A comparative study of specific heat extraction rate and absorption for distinct hydride bed configurations under homogeneous conditions

Abstract

The current study examines the absorption performance of the embedded cooling tubes (ECT) and helically coiled tubes (HCT) reactor geometries by keeping the contact surface area and heat exchanger volume identical to determine the bettered bed configuration based on specific heat extraction rate (SHER) and 90 % saturation time. The ECT (comprising sixty straight tubes) and HCT (comprising three helical tubes) of the same diameter (4.75 mm), heat exchange volume (90477 mm³), and contact surface area with the hydride (45245 mm³) are subjected to variations in supply pressure (5, 15, 25 bar), water inlet temperature (278, 288, 298 K), and flow rate (0.1, 0.5, 0.9 kg/s).
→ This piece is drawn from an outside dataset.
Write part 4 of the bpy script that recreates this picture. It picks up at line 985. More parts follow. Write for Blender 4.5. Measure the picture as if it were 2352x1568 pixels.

The HCT reactor demonstrated superior performance to the ECT reactor concerning hydrogen supply pressure, reducing absorption time by 1.5 to 1.6 times. Variations in water inlet temperature resulted in HCT highlighting 34–38 % faster absorption than ECT for an equivalent quantity of hydrogen absorbed. The mass flow rate indicated that absorption was, on average, 30 % faster for HCT compared to ECT. In conclusion, it was observed that the SHER of HCT is nearly double that of ECT across all operating conditions, thus emphasizing the beneficial aspect of utilizing helically coiled tubes.